The self-propelled torpedo meant that under the right circumstances, a small, cheap launch could sink a mighty battleship. Battleship batteries were developed to include multiple small quick-firing guns to counter torpedo boats, and an entirely new class of escort vessel – the ‘torpedo-boat destroyer’ (soon shortened to ‘destroyer’) was created to protect the battle fleet from the threat.

It was entirely natural that when aeroplanes were first adopted for military use, torpedoes were considered as potential weapons. Aircraft could circumvent many of the anti-torpedo boat defences, and were themselves cheaper and potentially more plentiful than torpedo boats. The first successful test drop of a torpedo from an aeroplane was made by Sqn Ldr A. M. Longmore in July 1914, and the first successful attack on a ship with an aeroplane-launched torpedo was carried out two years later in the Aegean.

Although the modern aircraft carrier was developed by the end of World War I, along with torpedo carrying aircraft with wheeled undercarriage and relatively high performance, it would take until World War II for the weapon to come into its own. While the Fleet Air Arm of the Royal Navy took a little while to build up combat experience with torpedoes and iron out complexities that had not been apparent in pre-war exercises, by the summer of 1940, successful torpedo attacks against enemy warships in port and at sea were being made. The knowledge acquired during operations off Norway and in the Mediterranean was successfully combined in the attack on the Italian battle fleet at Taranto. Further attacks by torpedo aircraft seriously damaged the battleship Vittorio Veneto and the heavy cruiser Pola at the Battle of Matapan, leading to the destruction of the latter along with two others.
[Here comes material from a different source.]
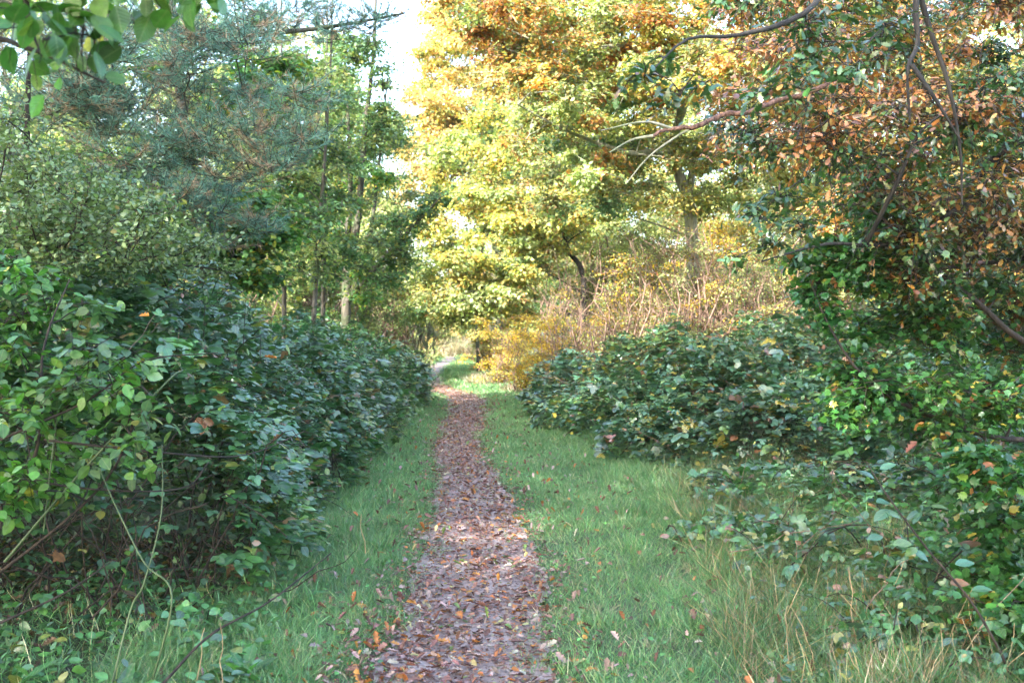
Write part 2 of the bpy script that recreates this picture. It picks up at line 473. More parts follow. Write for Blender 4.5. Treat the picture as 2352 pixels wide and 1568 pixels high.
def tree(seed, name, label, cat, base, trunk, radii, pads, tmpl, leaf, ntw, lpt, bark, lmat=M_FAR, group=None, twigr=.004, twig_frac=.5,
         extra_trunks=(), amp=.07, uv=False, **kw):
    r = rng(seed)
    o = empty(name, base); tag(o, label, cat, group)
    tb = Tubes()
    P = spline(trunk, 20); R = np.interp(np.linspace(0, 1, len(P)), np.linspace(0, 1, len(radii)), radii)
    tb.add(P, R, 9)
    nodes = trunk_nodes(P[3:], R[3:])
    for tp, tr in extra_trunks:
        Q = spline(tp, 16); q = np.interp(np.linspace(0, 1, len(Q)), np.linspace(0, 1, len(tr)), tr)
        tb.add(Q, q, 7); nodes += trunk_nodes(Q[2:], q[2:])
    tb.build('trunk', bark, o)
    lb = Tubes(); grow(r, lb, nodes, pads, amp=amp)
    tw = Tubes(); lv = Leaves()
    sprays(r, lv, lb, pads, tmpl, leaf, ntw, lpt, twigr=twigr, twig_frac=twig_frac, **kw)
    lb.build('branches', bark, o)
    lv.build('crown', lmat, o, uv)
    return o

# ------------------------------------------------------------------ ground, path, verges
def pc(y):   # centre line of the footpath
    return np.interp(y, [-6, 0, 5.1, 6.4, 7.5, 9.2, 11.8, 14.2, 16.4, 20.4, 23.9, 25.5, 27, 30, 35, 42, 50, 60, 75, 95],
                     [-.1, -.2, -.22, -.20, -.215, -.29, -.46, -.70, -.78, -.80, -.94, -1.2, -1.6, -2.05, -2.55, -2.8, -2.75, -3.3, -4.2, -4.0])
def pw(y):
    return (1 + .05*np.sin(np.asarray(y)*1.9) + .05*np.sin(np.asarray(y)*3.7 + 1))*np.interp(y, [0, 5, 7.5, 9.2, 11.8, 14.2, 16.4, 20.4, 25, 95], [.38, .36, .36, .33, .28, .26, .29, .33, .36, .36])
def gz(x, y):
    x = np.asarray(x, float); y = np.asarray(y, float)
    d = np.abs(x - pc(y))
    z = .035*np.clip((d - .25)/.4, 0, 1) + .03*np.sin(x*1.3 + .7)*np.sin(y*.9)*np.clip(d - .5, 0, 1)
    z = z + .10*np.clip((x - 1.2)/3, 0, 1)*np.clip((14 - y)/10, 0, 1)
    return z

def grid(name, xs, ys, zf, mat, kind='structure'):
    X, Y = np.meshgrid(xs, ys)
    V = np.stack([X, Y, zf(X, Y)], -1).reshape(-1, 3)
    nx, ny = len(xs), len(ys)
    i = np.arange(ny-1)[:, None]; j = np.arange(nx-1)[None]
    q = np.stack([i*nx+j, i*nx+j+1, (i+1)*nx+j+1, (i+1)*nx+j], -1).reshape(-1, 4)
    o = mesh_obj(name, V, q, mat, smooth=True); o['kind'] = kind
    return o
xs = np.concatenate([[-170, -100, -50, -25, -12], np.arange(-8, 8.01, .16), [12, 25, 50, 100, 170]])
ys = np.concatenate([[-60, -20, -8], np.arange(-4, 34, .25), np.arange(34, 100, 2), [130, 170]])
grid('ground', xs, ys, gz, M_SOIL)
# path sheet follows its centre line, 6 mm above the ground
ys2 = np.concatenate([np.arange(-5, 32, .12), np.arange(32, 95, .6)])
r = rng(3)
u = np.linspace(-1, 1, 11)
Xp = pc(ys2)[:, None] + (pw(ys2)*(1.10))[:, None]*u[None] + (r.normal(size=(len(ys2), 1))*.02)
Yp = np.repeat(ys2[:, None], 11, 1)
Zp = gz(Xp, Yp) + .006 + .008*np.sin(Yp*5.1)*np.sin(Xp*9) - .012*(1 - u[None]**2)*0
V = np.stack([Xp, Yp, Zp + .004], -1).reshape(-1, 3)
i = np.arange(len(ys2)-1)[:, None]; j = np.arange(10)[None]
q = np.stack([i*11+j, i*11+j+1, (i+1)*11+j+1, (i+1)*11+j], -1).reshape(-1, 4)
o = mesh_obj('path', V, q, M_PATH, smooth=True); o['kind'] = 'structure'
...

It seemed as though the battleship was powerless against the torpedo bomber.

And yet, the battleship would experience a resurgence, and the torpedo bomber was arguably in decline from this point. The problem was the increasing lack of survivability for torpedo aircraft when attacking enemy warships. Heavier and heavier anti-aircraft armament, modern quick-firing autocannons and, most devastatingly, radar-laid guns meant that from the middle of World War II, the chances of scoring enough hits – or any at all – began to diminish, even at night. The torpedo bomber hit back with higher performance aircraft and new fire-control technology, and experimented with new tactics, but nothing gave the torpedo bomber back the advantage it had enjoyed in 1940–42 when inadequate detection and defence had allowed it to make hay.

While torpedo bombers continued in the inventory of major navies well into the 1950s, it was clear that without highly favourable circumstances, it was unlikely that enough aircraft could survive in the target area long enough to deliver sufficient weapons on target, even with overwhelming force. Other weapons such as the guided glider bomb and then the anti-ship missile appeared to offer better results. When the Royal Navy began to develop a high-performance maritime strike aircraft in the 1950s to counter the threat of powerful Soviet cruisers, the chosen weapon was a nuclear bomb, delivered by toss-bombing.

In reality, the heyday of the torpedo bomber was short – the Royal Navy’s major successes all fell within a seven-month period. The ‘Channel Dash’ and the Battle of Midway in 1942 highlighted how vulnerable low-performance torpedo bombers could be without air superiority. And while further successes were achieved, these tended to be where overwhelming force could be brought to bear against a weakened enemy. The weaknesses of the torpedo bomber in the face of ever improving defences were masked somewhat by the increasing withdrawal of large German warships, the surrender of Italy, and the US Navy’s mounting dominance in the Pacific, but the zenith of the torpedo bomber had already passed. The battleship, along with other large gun-armed warships, continued to find useful roles into the 1990s, although they too would never again represent the core of the fleet.